> **Task**
Please retype the data in full and exactly; the pictures are not part of the copy.

> **Excerpted records**
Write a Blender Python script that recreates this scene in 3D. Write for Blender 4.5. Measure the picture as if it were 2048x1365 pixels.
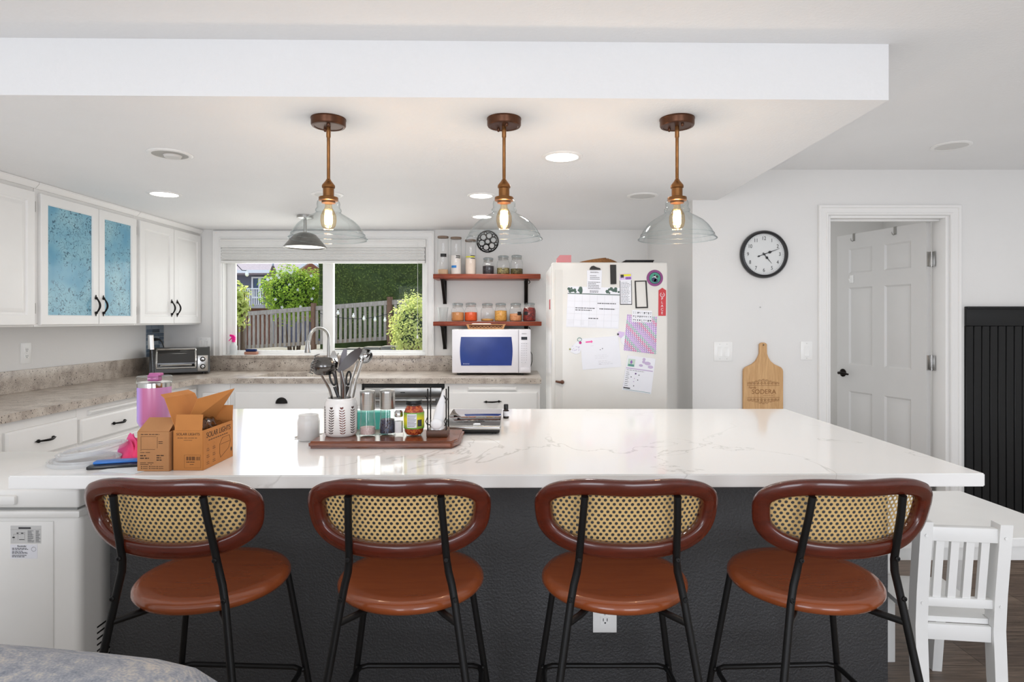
import bpy, bmesh, math, random
from mathutils import Vector, Matrix

for o in list(bpy.data.objects):
    bpy.data.objects.remove(o)
SC = bpy.context.scene
COL = SC.collection
PI = math.pi

# ------------------------------------------------------------------ camera, sky, sun, daylight, exposure
F, H, CX, CY = 1220.0, 1.355, 1024.0, 640.0      # focal length (px of the 2048 frame), eye height, principal lines
def P(px, py, Y):
    return Vector(((px - CX) * Y / F, Y, H - (py - CY) * Y / F))

cam = bpy.data.cameras.new('camera')
cam.sensor_width = 36.0
cam.lens = 36.0 * F / 2048.0
cam.shift_y = -(1365 / 2 - CY) / 2048.0
cam.clip_start = 0.05
co = bpy.data.objects.new('camera', cam); COL.objects.link(co)
co.location = (0, 0, H); co.rotation_euler = (PI / 2, 0, 0)
SC.camera = co

world = bpy.data.worlds.new('sky'); SC.world = world
world.use_nodes = True
_bg = world.node_tree.nodes['Background']
_bg.inputs[0].default_value = (0.50, 0.66, 1.0, 1)
_bg.inputs[1].default_value = 1.25

def lamp(kind, name, loc, rot, energy, color=(1, 1, 1), **kw):
    d = bpy.data.lights.new(name, kind); d.energy = energy; d.color = color
    for k, v in kw.items(): setattr(d, k, v)
    o = bpy.data.objects.new(name, d); COL.objects.link(o)
    o.location = loc; o.rotation_euler = rot
    return o
def aim(v):
    return Vector(v).to_track_quat('-Z', 'Y').to_euler()
lamp('SUN', 'sun', (0, 8, 10), aim((0.42, -0.50, -0.80)), 8.5, (1.0, 0.93, 0.78), angle=0.01)
# daylight coming through the big rear glazing of the living room behind the camera
lamp('AREA', 'rear_window_daylight', (-1.6, -3.42, 1.25), aim((0, 1, 0.30)), 64, (0.965, 0.98, 1.0), shape='RECTANGLE', size=2.2, size_y=1.9)
lamp('AREA', 'rear_window_daylight', (1.9, -3.42, 1.25), aim((0, 1, 0.30)), 64, (0.965, 0.98, 1.0), shape='RECTANGLE', size=2.2, size_y=1.9)
# daylight entering at the kitchen window
lamp('AREA', 'kitchen_window_daylight', (-1.63, 5.50, 1.50), aim((0, -1, -0.15)), 9, (1.0, 0.99, 0.97), shape='RECTANGLE', size=1.6, size_y=0.75)

SC.view_settings.view_transform = 'Standard'
SC.view_settings.look = 'None'
SC.view_settings.gamma = 1.0
SC.view_settings.use_curve_mapping = False
SC.view_settings.exposure = 0.10
cy = SC.cycles
cy.max_bounces = 9; cy.diffuse_bounces = 4; cy.glossy_bounces = 4; cy.transmission_bounces = 6
cy.transparent_max_bounces = 24
cy.caustics_reflective = False; cy.caustics_refractive = False
cy.sample_clamp_indirect = 6.0
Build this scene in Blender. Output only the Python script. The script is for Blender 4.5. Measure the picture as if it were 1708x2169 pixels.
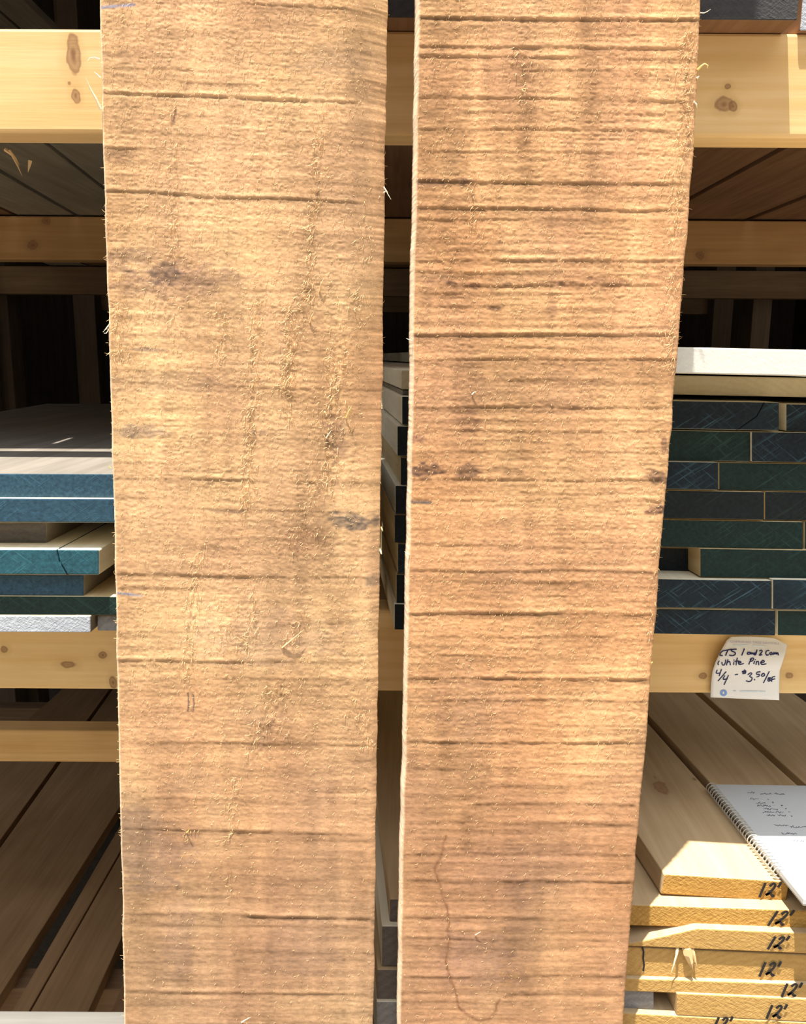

> **Task solution**
Write a Blender Python script that recreates this scene in 3D. Write for Blender 4.5. Measure the picture as if it were 2048x1365 pixels.
import bpy, bmesh, math, random
from mathutils import Vector, Matrix

for o in list(bpy.data.objects):
    bpy.data.objects.remove(o)
SC = bpy.context.scene
COL = SC.collection
PI = math.pi

# ------------------------------------------------------------------ camera, sky, sun, daylight, exposure
F, H, CX, CY = 1220.0, 1.355, 1024.0, 640.0      # focal length (px of the 2048 frame), eye height, principal lines
def P(px, py, Y):
    return Vector(((px - CX) * Y / F, Y, H - (py - CY) * Y / F))

cam = bpy.data.cameras.new('camera')
cam.sensor_width = 36.0
cam.lens = 36.0 * F / 2048.0
cam.shift_y = -(1365 / 2 - CY) / 2048.0
cam.clip_start = 0.05
co = bpy.data.objects.new('camera', cam); COL.objects.link(co)
co.location = (0, 0, H); co.rotation_euler = (PI / 2, 0, 0)
SC.camera = co

world = bpy.data.worlds.new('sky'); SC.world = world
world.use_nodes = True
_bg = world.node_tree.nodes['Background']
_bg.inputs[0].default_value = (0.50, 0.66, 1.0, 1)
_bg.inputs[1].default_value = 1.25

def lamp(kind, name, loc, rot, energy, color=(1, 1, 1), **kw):
    d = bpy.data.lights.new(name, kind); d.energy = energy; d.color = color
    for k, v in kw.items(): setattr(d, k, v)
    o = bpy.data.objects.new(name, d); COL.objects.link(o)
    o.location = loc; o.rotation_euler = rot
    return o
def aim(v):
    return Vector(v).to_track_quat('-Z', 'Y').to_euler()
lamp('SUN', 'sun', (0, 8, 10), aim((0.42, -0.50, -0.80)), 8.5, (1.0, 0.93, 0.78), angle=0.01)
# daylight coming through the big rear glazing of the living room behind the camera
lamp('AREA', 'rear_window_daylight', (-1.6, -3.42, 1.25), aim((0, 1, 0.30)), 64, (0.965, 0.98, 1.0), shape='RECTANGLE', size=2.2, size_y=1.9)
lamp('AREA', 'rear_window_daylight', (1.9, -3.42, 1.25), aim((0, 1, 0.30)), 64, (0.965, 0.98, 1.0), shape='RECTANGLE', size=2.2, size_y=1.9)
# daylight entering at the kitchen window
lamp('AREA', 'kitchen_window_daylight', (-1.63, 5.50, 1.50), aim((0, -1, -0.15)), 9, (1.0, 0.99, 0.97), shape='RECTANGLE', size=1.6, size_y=0.75)

SC.view_settings.view_transform = 'Standard'
SC.view_settings.look = 'None'
SC.view_settings.gamma = 1.0
SC.view_settings.use_curve_mapping = False
SC.view_settings.exposure = 0.10
cy = SC.cycles
cy.max_bounces = 9; cy.diffuse_bounces = 4; cy.glossy_bounces = 4; cy.transmission_bounces = 6
cy.transparent_max_bounces = 24
cy.caustics_reflective = False; cy.caustics_refractive = False
cy.sample_clamp_indirect = 6.0
Build this scene in Blender. Output only the Python script. The script is for Blender 4.5. Measure the picture as if it were 1708x2169 pixels.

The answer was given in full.